In den letzten Abschnitten des Buches Economy erörtert Babbage, wie der Wettlauf um Größenvorteile zu immer größeren Fabriken führt und wie diese durch die horizontale Integration der Produktion in Industriegebieten konzentriert werden. Es entstehen riesige Produktionsnetze, die einen rechtzeitigen Zugang zu Rohstoffen und eine bessere Qualitätskontrolle ermöglichen. Um seine technologische Vormachtstellung zu bewahren, verbot Großbritannien den Export moderner Maschinen in andere Länder, worauf Babbage eingeht, ohne sich jedoch entschieden dafür oder dagegen auszusprechen.

Babbage zeigt in seinem Buch, dass die extreme Arbeitsteilung den einzelnen Arbeiter entwertet, der nur noch eine sehr einfache Aufgabe zu erfüllen hat. Die Folge ist ein allgemeiner Rückgang der Löhne. Dennoch war Babbage nicht der Meinung, dass die Arbeitnehmerverbände streiken sollten, auch wenn die Mechanisierung zu einer wachsenden Arbeitslosigkeit führen würde. In der Wirtschaftswissenschaft glaubte er weiterhin an die langfristig positive Wirkung der Technologie, und das Einzige, was ihm einfiel, war die Empfehlung, dass Familien verschiedene Berufe ausüben sollten, damit sie nicht alle gleichzeitig arbeitslos werden. Das, was wir heute als soziale Gerechtigkeit bezeichnen würden, war kein Thema, das Babbage besonders am Herzen lag.

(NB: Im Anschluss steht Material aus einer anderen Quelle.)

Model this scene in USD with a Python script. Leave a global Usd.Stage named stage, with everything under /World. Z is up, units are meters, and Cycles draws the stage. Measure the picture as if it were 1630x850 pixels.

Kurzum: Charles Babbage ist der Chronist der industriellen Revolution. Die Economy ist eine der ersten techno-ökonomischen Analysen der tiefgreifenden Veränderungen, die die neuen Produktionsformen mit sich bringen. Babbage suchte Fabriken auf, um sie zu beschreiben und das zu finden, was er für seine Rechenmaschinen brauchte. Die andere Revolution, die Babbage im Sinn hatte, nämlich die des Computers, wurde jedoch erst im 20. Jahrhundert Wirklichkeit, im Übergang zwischen der zweiten industriellen Revolution (der Elektrizität und dem Verbrennungsmotor) und der dritten, die nach dem Zweiten Weltkrieg mit den ersten Computerprototypen begann. In Harvard, wo einer der ersten Computer, der so genannte Harvard Mark I, 1944 der Öffentlichkeit vorgestellt wurde, bezeichnete ihn Howard Aiken, sein Schöpfer, als „Babbages wahr gewordenen Traum“. Mehr als ein Jahrhundert später.